-- start TASK INPUTS --

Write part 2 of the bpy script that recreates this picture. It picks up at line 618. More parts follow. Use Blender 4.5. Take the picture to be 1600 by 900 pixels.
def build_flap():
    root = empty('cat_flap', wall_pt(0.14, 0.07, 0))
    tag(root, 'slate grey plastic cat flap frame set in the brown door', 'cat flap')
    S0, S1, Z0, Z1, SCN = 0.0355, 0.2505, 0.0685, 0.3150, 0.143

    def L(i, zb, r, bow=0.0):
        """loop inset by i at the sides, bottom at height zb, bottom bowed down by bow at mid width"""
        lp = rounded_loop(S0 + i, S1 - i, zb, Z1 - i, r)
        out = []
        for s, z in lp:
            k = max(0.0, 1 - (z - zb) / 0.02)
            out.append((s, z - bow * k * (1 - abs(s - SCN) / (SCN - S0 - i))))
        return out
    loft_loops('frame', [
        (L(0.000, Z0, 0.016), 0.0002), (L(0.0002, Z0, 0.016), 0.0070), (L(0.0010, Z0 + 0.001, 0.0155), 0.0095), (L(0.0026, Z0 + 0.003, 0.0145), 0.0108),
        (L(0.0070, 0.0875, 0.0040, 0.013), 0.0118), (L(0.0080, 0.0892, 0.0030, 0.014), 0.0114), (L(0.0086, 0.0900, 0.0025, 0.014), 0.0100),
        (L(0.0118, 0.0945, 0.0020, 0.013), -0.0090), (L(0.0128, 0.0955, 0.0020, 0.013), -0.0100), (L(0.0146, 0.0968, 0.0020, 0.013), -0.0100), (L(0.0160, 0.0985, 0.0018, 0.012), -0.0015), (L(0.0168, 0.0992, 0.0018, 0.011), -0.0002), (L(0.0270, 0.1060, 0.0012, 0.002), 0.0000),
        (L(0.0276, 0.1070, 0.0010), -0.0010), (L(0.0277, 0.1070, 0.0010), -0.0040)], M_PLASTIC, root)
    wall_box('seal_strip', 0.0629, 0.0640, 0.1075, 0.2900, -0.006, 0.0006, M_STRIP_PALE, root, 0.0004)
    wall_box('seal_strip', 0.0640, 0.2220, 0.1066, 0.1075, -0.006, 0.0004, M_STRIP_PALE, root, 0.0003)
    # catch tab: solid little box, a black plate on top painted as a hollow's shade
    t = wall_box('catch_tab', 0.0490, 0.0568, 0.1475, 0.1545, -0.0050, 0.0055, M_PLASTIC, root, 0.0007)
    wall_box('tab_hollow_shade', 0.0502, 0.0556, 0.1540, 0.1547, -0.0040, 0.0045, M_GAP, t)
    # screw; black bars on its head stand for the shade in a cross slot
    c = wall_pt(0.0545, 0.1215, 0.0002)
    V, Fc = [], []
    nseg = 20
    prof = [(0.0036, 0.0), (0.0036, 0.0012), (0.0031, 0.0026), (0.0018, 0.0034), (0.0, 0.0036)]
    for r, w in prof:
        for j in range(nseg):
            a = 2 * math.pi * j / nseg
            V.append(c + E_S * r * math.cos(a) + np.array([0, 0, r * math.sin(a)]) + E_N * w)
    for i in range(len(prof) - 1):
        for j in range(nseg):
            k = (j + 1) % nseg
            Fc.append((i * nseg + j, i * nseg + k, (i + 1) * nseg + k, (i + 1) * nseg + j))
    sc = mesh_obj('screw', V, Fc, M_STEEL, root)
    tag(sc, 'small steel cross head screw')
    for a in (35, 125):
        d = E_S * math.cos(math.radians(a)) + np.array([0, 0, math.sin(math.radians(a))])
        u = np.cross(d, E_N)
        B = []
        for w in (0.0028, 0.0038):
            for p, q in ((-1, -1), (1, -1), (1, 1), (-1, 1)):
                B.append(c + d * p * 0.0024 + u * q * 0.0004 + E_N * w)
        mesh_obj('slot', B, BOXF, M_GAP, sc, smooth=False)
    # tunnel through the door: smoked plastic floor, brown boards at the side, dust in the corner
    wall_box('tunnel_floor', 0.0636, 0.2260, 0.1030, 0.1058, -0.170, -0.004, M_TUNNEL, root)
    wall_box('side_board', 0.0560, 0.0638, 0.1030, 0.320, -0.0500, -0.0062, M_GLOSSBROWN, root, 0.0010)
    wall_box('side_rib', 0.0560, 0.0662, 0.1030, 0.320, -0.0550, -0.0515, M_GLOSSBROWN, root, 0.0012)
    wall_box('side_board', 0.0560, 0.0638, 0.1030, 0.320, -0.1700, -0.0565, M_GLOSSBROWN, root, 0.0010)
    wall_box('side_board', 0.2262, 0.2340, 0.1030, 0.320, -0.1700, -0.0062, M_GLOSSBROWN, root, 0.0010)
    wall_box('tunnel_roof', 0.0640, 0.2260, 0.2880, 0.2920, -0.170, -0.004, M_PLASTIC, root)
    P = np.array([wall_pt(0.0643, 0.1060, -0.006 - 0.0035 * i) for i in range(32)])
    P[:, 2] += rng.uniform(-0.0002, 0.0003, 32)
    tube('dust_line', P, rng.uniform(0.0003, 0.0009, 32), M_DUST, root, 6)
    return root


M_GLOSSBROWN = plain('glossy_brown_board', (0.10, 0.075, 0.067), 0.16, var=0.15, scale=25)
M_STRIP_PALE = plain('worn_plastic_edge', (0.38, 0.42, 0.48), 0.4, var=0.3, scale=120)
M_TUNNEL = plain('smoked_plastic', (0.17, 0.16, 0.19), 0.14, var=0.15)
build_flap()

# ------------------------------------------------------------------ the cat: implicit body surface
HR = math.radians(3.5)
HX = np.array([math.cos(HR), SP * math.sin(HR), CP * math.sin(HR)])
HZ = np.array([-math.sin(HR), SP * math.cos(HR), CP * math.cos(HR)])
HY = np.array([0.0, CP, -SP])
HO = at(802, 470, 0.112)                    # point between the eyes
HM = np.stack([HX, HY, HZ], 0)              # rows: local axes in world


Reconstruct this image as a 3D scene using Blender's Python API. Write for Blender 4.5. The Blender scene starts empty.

-- end TASK INPUTS --

**GIVEN EXERCISE**
Retype the material in full. Each word must match.

**FINISHED ANSWER**
Write part 2 of the bpy script that recreates this picture. It picks up at line 618. More parts follow. Use Blender 4.5. Take the picture to be 1600 by 900 pixels.
def build_flap():
    root = empty('cat_flap', wall_pt(0.14, 0.07, 0))
    tag(root, 'slate grey plastic cat flap frame set in the brown door', 'cat flap')
    S0, S1, Z0, Z1, SCN = 0.0355, 0.2505, 0.0685, 0.3150, 0.143

    def L(i, zb, r, bow=0.0):
        """loop inset by i at the sides, bottom at height zb, bottom bowed down by bow at mid width"""
        lp = rounded_loop(S0 + i, S1 - i, zb, Z1 - i, r)
        out = []
        for s, z in lp:
            k = max(0.0, 1 - (z - zb) / 0.02)
            out.append((s, z - bow * k * (1 - abs(s - SCN) / (SCN - S0 - i))))
        return out
    loft_loops('frame', [
        (L(0.000, Z0, 0.016), 0.0002), (L(0.0002, Z0, 0.016), 0.0070), (L(0.0010, Z0 + 0.001, 0.0155), 0.0095), (L(0.0026, Z0 + 0.003, 0.0145), 0.0108),
        (L(0.0070, 0.0875, 0.0040, 0.013), 0.0118), (L(0.0080, 0.0892, 0.0030, 0.014), 0.0114), (L(0.0086, 0.0900, 0.0025, 0.014), 0.0100),
        (L(0.0118, 0.0945, 0.0020, 0.013), -0.0090), (L(0.0128, 0.0955, 0.0020, 0.013), -0.0100), (L(0.0146, 0.0968, 0.0020, 0.013), -0.0100), (L(0.0160, 0.0985, 0.0018, 0.012), -0.0015), (L(0.0168, 0.0992, 0.0018, 0.011), -0.0002), (L(0.0270, 0.1060, 0.0012, 0.002), 0.0000),
        (L(0.0276, 0.1070, 0.0010), -0.0010), (L(0.0277, 0.1070, 0.0010), -0.0040)], M_PLASTIC, root)
    wall_box('seal_strip', 0.0629, 0.0640, 0.1075, 0.2900, -0.006, 0.0006, M_STRIP_PALE, root, 0.0004)
    wall_box('seal_strip', 0.0640, 0.2220, 0.1066, 0.1075, -0.006, 0.0004, M_STRIP_PALE, root, 0.0003)
    # catch tab: solid little box, a black plate on top painted as a hollow's shade
    t = wall_box('catch_tab', 0.0490, 0.0568, 0.1475, 0.1545, -0.0050, 0.0055, M_PLASTIC, root, 0.0007)
    wall_box('tab_hollow_shade', 0.0502, 0.0556, 0.1540, 0.1547, -0.0040, 0.0045, M_GAP, t)
    # screw; black bars on its head stand for the shade in a cross slot
    c = wall_pt(0.0545, 0.1215, 0.0002)
    V, Fc = [], []
    nseg = 20
    prof = [(0.0036, 0.0), (0.0036, 0.0012), (0.0031, 0.0026), (0.0018, 0.0034), (0.0, 0.0036)]
    for r, w in prof:
        for j in range(nseg):
            a = 2 * math.pi * j / nseg
            V.append(c + E_S * r * math.cos(a) + np.array([0, 0, r * math.sin(a)]) + E_N * w)
    for i in range(len(prof) - 1):
        for j in range(nseg):
            k = (j + 1) % nseg
            Fc.append((i * nseg + j, i * nseg + k, (i + 1) * nseg + k, (i + 1) * nseg + j))
    sc = mesh_obj('screw', V, Fc, M_STEEL, root)
    tag(sc, 'small steel cross head screw')
    for a in (35, 125):
        d = E_S * math.cos(math.radians(a)) + np.array([0, 0, math.sin(math.radians(a))])
        u = np.cross(d, E_N)
        B = []
        for w in (0.0028, 0.0038):
            for p, q in ((-1, -1), (1, -1), (1, 1), (-1, 1)):
                B.append(c + d * p * 0.0024 + u * q * 0.0004 + E_N * w)
        mesh_obj('slot', B, BOXF, M_GAP, sc, smooth=False)
    # tunnel through the door: smoked plastic floor, brown boards at the side, dust in the corner
    wall_box('tunnel_floor', 0.0636, 0.2260, 0.1030, 0.1058, -0.170, -0.004, M_TUNNEL, root)
    wall_box('side_board', 0.0560, 0.0638, 0.1030, 0.320, -0.0500, -0.0062, M_GLOSSBROWN, root, 0.0010)
    wall_box('side_rib', 0.0560, 0.0662, 0.1030, 0.320, -0.0550, -0.0515, M_GLOSSBROWN, root, 0.0012)
    wall_box('side_board', 0.0560, 0.0638, 0.1030, 0.320, -0.1700, -0.0565, M_GLOSSBROWN, root, 0.0010)
    wall_box('side_board', 0.2262, 0.2340, 0.1030, 0.320, -0.1700, -0.0062, M_GLOSSBROWN, root, 0.0010)
    wall_box('tunnel_roof', 0.0640, 0.2260, 0.2880, 0.2920, -0.170, -0.004, M_PLASTIC, root)
    P = np.array([wall_pt(0.0643, 0.1060, -0.006 - 0.0035 * i) for i in range(32)])
    P[:, 2] += rng.uniform(-0.0002, 0.0003, 32)
    tube('dust_line', P, rng.uniform(0.0003, 0.0009, 32), M_DUST, root, 6)
    return root


M_GLOSSBROWN = plain('glossy_brown_board', (0.10, 0.075, 0.067), 0.16, var=0.15, scale=25)
M_STRIP_PALE = plain('worn_plastic_edge', (0.38, 0.42, 0.48), 0.4, var=0.3, scale=120)
M_TUNNEL = plain('smoked_plastic', (0.17, 0.16, 0.19), 0.14, var=0.15)
build_flap()

# ------------------------------------------------------------------ the cat: implicit body surface
HR = math.radians(3.5)
HX = np.array([math.cos(HR), SP * math.sin(HR), CP * math.sin(HR)])
HZ = np.array([-math.sin(HR), SP * math.cos(HR), CP * math.cos(HR)])
HY = np.array([0.0, CP, -SP])
HO = at(802, 470, 0.112)                    # point between the eyes
HM = np.stack([HX, HY, HZ], 0)              # rows: local axes in world


Reconstruct this image as a 3D scene using Blender's Python API. Write for Blender 4.5. The Blender scene starts empty.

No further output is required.